Could Machine Learning be the new scope for BIM?
The construction industry employs about 7 percent of the world’s working-age population and is one of the world economy’s largest sectors, with $10 trillion spent on construction-related goods and services every year.
In the last decade, building information modeling (BIM) has increased significantly and it has successfully assisted in eliminating faults in designs. BIM allows architects and engineers to create three Dimensional simulations of the desired structures which contain significantly more information, on the actual structures, than drawings produced using the traditional Computer Aided Drafting CAD system. As a result, BIM has become widely accepted in the construction industry.
This year at BILT Europe, a significant topic that has drawn our attention is the implementation of Machine Learning and Artificial Intelligence within our industry. While this technology is exploding across other various industries, the construction industry is renowned for its poor productivity and is known to lag behind other industries in the rate by which improvements are introduced.
The usage of BIM promises to revert this trend, but software tools able to implement BIM still require quite laborious routine tasks to properly execute BIM.
To continue to dig deeper into what the future of our industry could look like, we asked our friend Ricardo Farinha at Sweco to share with us the work that they are doing that has the potential to revolutionize the future of this industry. You will also see his colleague at Sweco, Jostein Berger Olsen presenting at this year’s BILT Europe with his session “Computational Thinking in Infrastructure Projects: Why, What and How”. This will get attendees to start thinking outside the box to explore how concepts from infrastructure design, math and technology can be used to increase efficiency, reduce errors and maybe also add parametric beauty in your projects. Jostein was our number one rated speaker from last year’s BILT Europe and is sure to impress again this year.
Over the past decade, Sweco has been improving its productivity and design quality by developing processes and software tools created from sets of predefined rules. These extensions are then used on top of the existing BIM tools to replace many of the routine work done by engineers. These approaches, while promising, have not yet been able to take full advantage of the information gathered in previously engineered BIM models. Moreover, they have not been able to improve themselves without the help of a software engineer.
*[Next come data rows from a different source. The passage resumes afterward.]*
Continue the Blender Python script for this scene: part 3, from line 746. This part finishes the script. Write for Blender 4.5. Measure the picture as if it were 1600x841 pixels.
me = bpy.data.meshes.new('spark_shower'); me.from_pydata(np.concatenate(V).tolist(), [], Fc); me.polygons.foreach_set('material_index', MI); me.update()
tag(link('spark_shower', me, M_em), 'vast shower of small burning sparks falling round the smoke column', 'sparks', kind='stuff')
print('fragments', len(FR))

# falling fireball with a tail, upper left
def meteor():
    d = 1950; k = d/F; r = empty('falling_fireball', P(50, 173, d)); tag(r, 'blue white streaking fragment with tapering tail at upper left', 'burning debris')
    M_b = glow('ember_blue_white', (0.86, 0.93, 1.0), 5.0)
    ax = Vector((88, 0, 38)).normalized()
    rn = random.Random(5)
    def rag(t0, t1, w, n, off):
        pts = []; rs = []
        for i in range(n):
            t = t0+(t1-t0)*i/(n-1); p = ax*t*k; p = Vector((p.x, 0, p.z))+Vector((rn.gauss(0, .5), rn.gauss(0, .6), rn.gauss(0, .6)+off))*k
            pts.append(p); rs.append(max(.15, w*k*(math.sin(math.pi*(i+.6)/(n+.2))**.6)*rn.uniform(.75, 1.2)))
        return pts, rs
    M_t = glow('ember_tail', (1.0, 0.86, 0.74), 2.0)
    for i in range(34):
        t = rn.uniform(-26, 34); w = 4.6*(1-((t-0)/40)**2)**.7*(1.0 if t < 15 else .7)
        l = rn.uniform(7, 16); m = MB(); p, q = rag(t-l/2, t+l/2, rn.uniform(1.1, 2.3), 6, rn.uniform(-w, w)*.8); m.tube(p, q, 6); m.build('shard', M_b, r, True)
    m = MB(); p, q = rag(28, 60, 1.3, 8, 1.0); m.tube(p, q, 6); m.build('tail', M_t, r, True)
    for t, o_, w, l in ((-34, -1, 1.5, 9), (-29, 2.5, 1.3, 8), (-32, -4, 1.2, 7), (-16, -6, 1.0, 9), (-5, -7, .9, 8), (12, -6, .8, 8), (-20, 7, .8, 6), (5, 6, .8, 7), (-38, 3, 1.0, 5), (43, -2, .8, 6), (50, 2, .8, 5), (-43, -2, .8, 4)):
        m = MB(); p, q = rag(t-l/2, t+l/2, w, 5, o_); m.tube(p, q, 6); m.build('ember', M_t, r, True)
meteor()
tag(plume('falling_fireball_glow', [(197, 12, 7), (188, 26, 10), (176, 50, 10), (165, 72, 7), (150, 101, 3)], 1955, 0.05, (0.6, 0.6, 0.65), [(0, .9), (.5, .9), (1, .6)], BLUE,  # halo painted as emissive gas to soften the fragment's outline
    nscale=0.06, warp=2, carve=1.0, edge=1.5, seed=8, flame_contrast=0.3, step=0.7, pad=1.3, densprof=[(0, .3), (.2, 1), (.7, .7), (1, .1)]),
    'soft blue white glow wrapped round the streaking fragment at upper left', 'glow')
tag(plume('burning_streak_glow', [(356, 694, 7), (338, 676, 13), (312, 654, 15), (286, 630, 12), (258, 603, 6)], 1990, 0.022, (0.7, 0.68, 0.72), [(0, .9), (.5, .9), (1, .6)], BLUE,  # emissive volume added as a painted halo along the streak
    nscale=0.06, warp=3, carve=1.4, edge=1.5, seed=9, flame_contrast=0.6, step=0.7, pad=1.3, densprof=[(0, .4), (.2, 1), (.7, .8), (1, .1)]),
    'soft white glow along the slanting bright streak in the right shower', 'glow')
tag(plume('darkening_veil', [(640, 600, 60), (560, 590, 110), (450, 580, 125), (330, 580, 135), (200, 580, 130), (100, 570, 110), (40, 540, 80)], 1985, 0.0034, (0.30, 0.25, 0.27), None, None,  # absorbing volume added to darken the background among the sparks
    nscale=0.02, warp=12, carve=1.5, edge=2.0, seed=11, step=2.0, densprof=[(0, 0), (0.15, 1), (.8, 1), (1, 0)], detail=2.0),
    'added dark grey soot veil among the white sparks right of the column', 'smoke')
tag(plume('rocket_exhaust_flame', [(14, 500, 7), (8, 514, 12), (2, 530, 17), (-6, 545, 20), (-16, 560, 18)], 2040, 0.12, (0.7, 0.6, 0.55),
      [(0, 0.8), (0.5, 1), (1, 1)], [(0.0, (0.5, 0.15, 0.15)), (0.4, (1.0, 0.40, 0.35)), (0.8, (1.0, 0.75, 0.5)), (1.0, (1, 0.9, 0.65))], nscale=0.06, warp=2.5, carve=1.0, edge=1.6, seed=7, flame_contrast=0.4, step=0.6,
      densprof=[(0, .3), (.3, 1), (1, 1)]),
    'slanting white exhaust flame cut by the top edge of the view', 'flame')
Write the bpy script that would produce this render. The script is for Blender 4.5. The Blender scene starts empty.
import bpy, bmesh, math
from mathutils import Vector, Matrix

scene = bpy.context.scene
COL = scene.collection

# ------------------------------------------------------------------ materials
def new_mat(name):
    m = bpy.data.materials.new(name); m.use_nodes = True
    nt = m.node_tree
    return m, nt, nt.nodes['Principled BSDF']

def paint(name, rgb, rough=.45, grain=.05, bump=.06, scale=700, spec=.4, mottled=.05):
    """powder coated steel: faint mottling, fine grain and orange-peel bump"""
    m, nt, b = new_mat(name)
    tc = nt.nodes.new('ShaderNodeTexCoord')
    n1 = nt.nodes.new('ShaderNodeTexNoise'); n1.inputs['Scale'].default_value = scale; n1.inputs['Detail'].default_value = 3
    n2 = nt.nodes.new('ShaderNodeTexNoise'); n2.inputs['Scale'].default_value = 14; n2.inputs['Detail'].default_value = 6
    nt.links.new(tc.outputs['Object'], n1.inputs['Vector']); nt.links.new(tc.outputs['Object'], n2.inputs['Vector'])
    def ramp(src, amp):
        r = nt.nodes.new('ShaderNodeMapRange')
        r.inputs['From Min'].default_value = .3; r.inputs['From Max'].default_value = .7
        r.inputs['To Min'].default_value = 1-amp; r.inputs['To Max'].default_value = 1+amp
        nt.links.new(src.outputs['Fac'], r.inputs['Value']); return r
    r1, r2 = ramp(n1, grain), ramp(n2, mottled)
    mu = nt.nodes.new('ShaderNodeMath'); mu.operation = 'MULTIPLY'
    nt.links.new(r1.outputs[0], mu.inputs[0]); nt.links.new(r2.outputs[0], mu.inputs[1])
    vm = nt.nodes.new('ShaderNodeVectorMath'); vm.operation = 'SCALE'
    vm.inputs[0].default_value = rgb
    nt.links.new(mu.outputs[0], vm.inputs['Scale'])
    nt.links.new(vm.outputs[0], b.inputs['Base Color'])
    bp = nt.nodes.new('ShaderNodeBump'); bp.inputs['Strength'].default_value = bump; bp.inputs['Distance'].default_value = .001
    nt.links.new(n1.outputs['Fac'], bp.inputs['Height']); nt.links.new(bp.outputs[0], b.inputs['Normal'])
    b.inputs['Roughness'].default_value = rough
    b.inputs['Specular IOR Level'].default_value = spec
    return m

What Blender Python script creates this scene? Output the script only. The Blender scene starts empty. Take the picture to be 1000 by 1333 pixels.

Artificial Intelligence, namely, Machine Learning is widely used in a variety of fields, ranging from data analysis to computer vision and image recognition. However, it is not yet widely used or even researched in BIM or more generally in the Architecture, Engineering and Construction (AEC) industry. One reason for this is that the storage of digital information in this area, that can be used in research and development, has only recently started.
We at Sweco believe that in this Digital age, where change is a daily constant, these new type of Intelligent software tools are the next evolutionary step we must take to further optimize and enhance our quality and processes.
The Northern European countries, where Sweco mainly operates, have been among the first in the world adopting BIM. This has allowed us to collect tens of thousands of BIM models and other data that is required when starting to implement Artificial intelligence methods.
Our first deeper contact with Data Science, in Finland, started in the first quarter of 2016 when we started educating, planning and prototyping in that field. Soon after, we realized that digitalization technologies like this, are a huge opportunity for us to reinvent our processes, create new business models and put our customers at the center of everything.
Around the same time we started, there has been huge movement inside Finnish government agencies to promote these type of Digitalization initiatives. For example, see the video below, created by Business Finland (Finnish funding for technology and innovation), released in mid-2017, in the year that Finland turned 100 years old, with this video they aimed to show how Finland could help reshape the next 100 years.
Besides Sweco’s own internal investment on Digitalization, in Finland we also got funding from both Business Finland and KIRAdigi, to help us in this quest of innovation, discovery, reinvention and of course a true desire to change the world. This change will come, one step at the time, by challenging the status quo of the commonly traditional construction industry.
These past years have provided us with lots of learning, development, excitement, disappointments, hard work and above all fun. They have also brought us many, many hard failures, but also a hand full of successes. Among those successes there is the research done in graph theory and neural networks applied to the analysis of the designer’s actions inside the BIM software. We have also created many AI powered recommendation systems using different combinations of data science methods which are fueled by both the user actions created by the designers and the historical data composed of the thousands of previously designed BIM projects created, in the past, at Sweco.
In the video below, you see a short example, of the first prototype version of the latest design recommendation system we are currently working.
At the moment, this system learns from historical data. It learns how to make reasonable suggestions to our users when they are designing precast wall elements inside Tekla Structures software. In the future, it will also learn from experiences, in on-going projects adapting itself to become better and better, like other similar systems we have created in other areas, such as, automatic connection design.
We live in exciting times, where technology ensures that nothing is impossible. Help us digitize the AEC industry, help us change the world.